After more than three years inside as she awaits the conclusion of her trial, Kalu has acquired a knack for stitching and beading.
"I've always been a person who likes dressing well, even when I didn't have enough to eat," she said, adding: "I have a real passion for it!"
Prisons in Italy are notoriously overcrowded and funding has been repeatedly cut in recent years, making for what Justice Minister Annamaria Cancellieri recently called a penal system "that is not worthy of a civilised country".
Innovative projects
There are a few exceptions - innovative projects like a theatre workshop, also at Rebibbia, whose performance of Shakespeare's "Julius Caesar" became the award-winning film "Caesar Must Die" released two years ago.
After three years of bureaucratic hurdles, promoters of Sigillo hope the project - which has €400,000 in funding from the justice ministry an additional €400,000 from charities - will be a similar success.
"The aim of the project is to give female detainees the tools to get a job outside prison once they are released," said Nanda Roscioli, a former justice ministry employee and consultant who has been involved in the project from the start.
Roscioli said it is also a way of countering a prison system oriented towards male detainees in which women are a "subordinate" minority.
"This makes conditions for female detainees harsher, more barbaric," Roscioli said.
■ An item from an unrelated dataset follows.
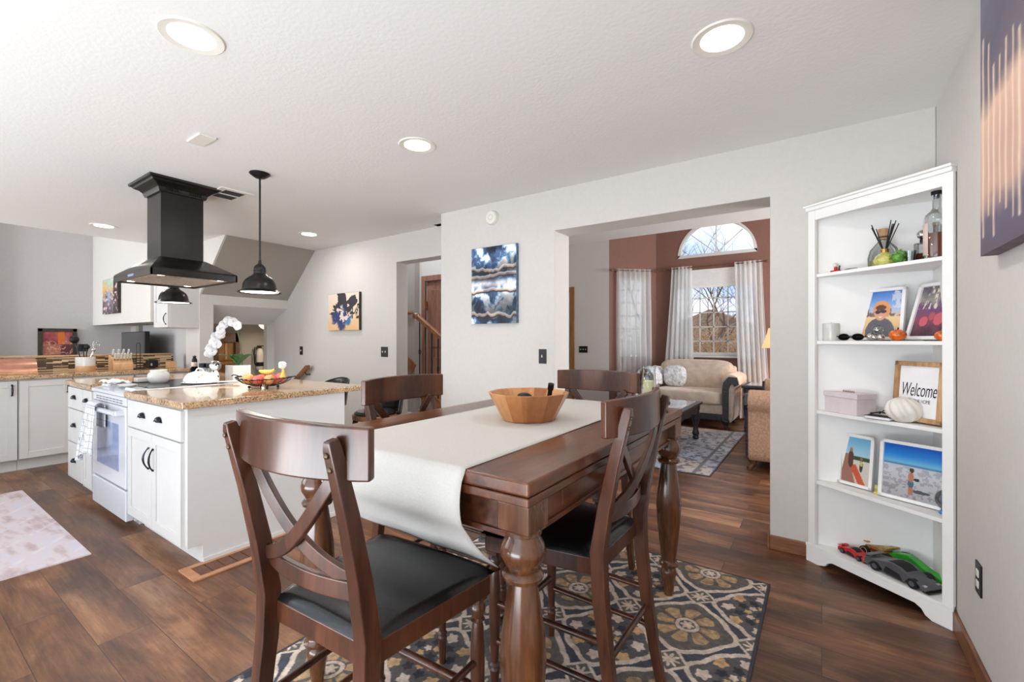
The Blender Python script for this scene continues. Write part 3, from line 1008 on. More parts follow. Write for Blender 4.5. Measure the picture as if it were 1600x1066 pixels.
M['edge_blue'] = plain('blue_grey_canvas_edge', (96, 120, 150), 0.7, var=0.25, scale=30)
M['edge_dark'] = plain('dark_olive_canvas_edge', (64, 56, 48), 0.7, var=0.2, scale=30)
M['edge_purple'] = plain('plum_canvas_edge', (104, 88, 96), 0.7, var=0.1)
M['edge_char'] = plain('charcoal_canvas_edge', (56, 46, 46), 0.7, var=0.1)
canvas('wavy blue white and copper abstract canvas on the wall left of the living room opening', (-2.313, YA, 1.395), 0, 0.478, 0.66, waves, 150, 210, 'edge_blue')
canvas('small abstract canvas with navy and black splashes on orange cream ground', (-4.87, YB, 1.375), 0, 0.62, 0.46, splash, 150, 120, 'edge_dark')
canvas('large purple and peach canvas with pale vertical streaks on the right wall', (XR - 0.003, 1.5, 1.53), R_(-90), 1.25, 0.9, stripes, 260, 120, 'edge_purple', 0.04)
canvas('small colourful street canvas on the pale soffit wall beyond the kitchen', (-8.08, 2.0, 1.62), 0, 0.66, 0.48, city, 70, 60, 'edge_char')
o = thing('framed_picture', 'dark framed red and orange abstract picture on the far grey wall', 'picture', (-9.04, 1.62, 1.0), R_(90))
fm = MB()
W_, H_, t_ = 0.40, 0.42, 0.045
fm.box((-W_ / 2, -0.03, 0), (-W_ / 2 + t_, 0, H_)).box((W_ / 2 - t_, -0.03, 0), (W_ / 2, 0, H_)).box((-W_ / 2, -0.03, 0), (W_ / 2, 0, t_)).box((-W_ / 2, -0.03, H_ - t_), (W_ / 2, 0, H_))
fm.build('frame', 'edge_dark', o, bevel=0.003)
p_ = picture('print', W_ - 2 * t_, H_ - 2 * t_, abstract_red, 50, 50, o, y=-0.012)
p_.location = (0, 0, t_)


# =================================================================== DINING SET
def rug_pattern(u, v):
    """cream lattice of star medallions on slate, 1.57 m x 2.45 m"""
    X, Y = u * 1.57, v * 2.45
    PX, PY = 0.52, 0.52
    wob = 0.004
    X = X + wob * np.sin(Y * 40)
    Y = Y + wob * np.sin(X * 37)
    a, b = (X - 1.30) / PX, (Y - 2.386) / PY
    g = np.cos(2 * PI * a) + np.cos(2 * PI * b)
    n = fbm(X * 60, Y * 60, 200, 3)
    slate, taupe = (72, 74, 86), (104, 98, 94)
    img = np.zeros(u.shape + (3,)) + np.array(slate, float)
    img = put(img, g > 0.36, taupe)
    img = put(img, g < -0.36, (94, 90, 92))

    def cell(a, b):
        return (a - np.round(a)) * PX, (b - np.round(b)) * PY
    ax, ay = cell(a, b)
    th, rr = np.arctan2(ay, ax), np.hypot(ax, ay)
    gold, cream = (206, 168, 124), (216, 198, 184)
    pet = 0.098 + 0.032 * np.abs(np.cos(4 * th)) ** 0.6
    img = put(img, (rr < pet) * (rr > 0.055) * (np.abs(np.sin(4 * th)) < 0.9) * (0.75 + 0.5 * (n - 0.5)), gold)
    img = put(img, (rr < 0.05) * (rr > 0.034), cream)
    img = put(img, (rr < 0.024 + 0.006 * np.cos(6 * th)), cream)
    bx, by = cell(a - 0.5, b - 0.5)
    rb, tb = np.hypot(bx, by), np.arctan2(by, bx)
    for k in range(8):
        t = 2 * PI * (k + 0.5) / 8
        for rad_, sz_, c1_, c2_ in ((0.135, 0.026, gold, cream), (0.088, 0.020, (54, 54, 62), (54, 54, 62)), (0.052, 0.015, gold, cream)):
            t2 = t + rad_ * 9
            c = (bx - rad_ * math.cos(t2)) ** 2 + (by - rad_ * math.sin(t2)) ** 2
            img = put(img, c < (sz_ * (1 + 0.18 * np.cos(5 * np.arctan2(by - rad_ * math.sin(t2), bx - rad_ * math.cos(t2))))) ** 2, c1_ if k % 2 else c2_)
    img = put(img, rb < 0.024 + 0.006 * np.cos(6 * tb), (58, 58, 66))
    # outlines
    gx = 2 * PI * np.sqrt((np.sin(2 * PI * a) / PX) ** 2 + (np.sin(2 * PI * b) / PY) ** 2) + 0.8
    for c in (0.36, -0.36):
        sc = -0.13 * np.abs(np.cos(4 * th)) ** 0.7 + 0.06 if c > 0.0 else 0.16 * np.abs(np.cos(4 * tb)) - 0.08
        img = put(img, np.abs(g - c - sc) / gx < 0.0105, cream)
    for oa, ob in ((0.5, 0), (0, 0.5)):
        sx, sy = cell(a - oa, b - ob)
        dd = np.abs(sx) + np.abs(sy)
        ts, rs = np.arctan2(sy, sx), np.hypot(sx, sy)
        img = put(img, dd < 0.07, taupe)
        img = put(img, np.abs(dd - 0.07) < 0.008, cream)
        img = put(img, rs < 0.03 + 0.012 * np.cos(8 * ts), cream)
    img = img * (0.82 + 0.36 * n[..., None])
    edge = (u < 0.008) | (u > 0.992) | (v < 0.005) | (v > 0.995)
    return put(img, edge, (66, 66, 74))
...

"As far as I know this programme is the only one of its kind in the world," she said.
Initial plan
Daniela Arronenzi, head of the Rebibbia workshop charity, said she signed up to the non-profit project because it would give prison-made garments access to a wider retail network and something resembling an actual fashion business.
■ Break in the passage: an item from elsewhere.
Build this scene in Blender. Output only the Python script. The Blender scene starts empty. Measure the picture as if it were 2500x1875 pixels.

"Of course, prison is a place of problems. There is overcrowding, there are budget cuts, but then there is also this," she said.
The initial plan is to hire 10 female detainees from workshops across the country and train 40 more who will produce under the Sigillo brand for big fashion names, as well as filling special orders for corporate marketing products.
The handbags made in Rebibbia sell for up to €40 each.
Supporters say the project is not exploitative because detainees will receive a regular part-time salary of €600 a month - comparable to their counterparts on the outside - and participation is voluntary.
Chinedum Ike and another member of the Rebibbia co-operative, Ukrainian detainee Natalya, currently receive about €150, which they can send to family or spend on food and hygiene products in the prison.
The initiative is supported by Silvia Venturini Fendi, heiress of the Fendi fashion business, which is owned by French luxury giant LVMH.
For 33-year-old Natalya, who has been inside for three years, making handbags has little to do with glitzy catwalks or commercial success.
"For a time, we feel psychologically that we are not inside these walls. That's the reason for programmes like this. To switch off," said Natalya, who is also a proficient guitarist and pianist who plays at Sunday mass in the chapel.
"Sigillo is also about personal satisfaction. When we create things and they are sold, are appreciated, then we enjoy our work," Natalya said.
She added: "When I get out of here, I would like to open a shop."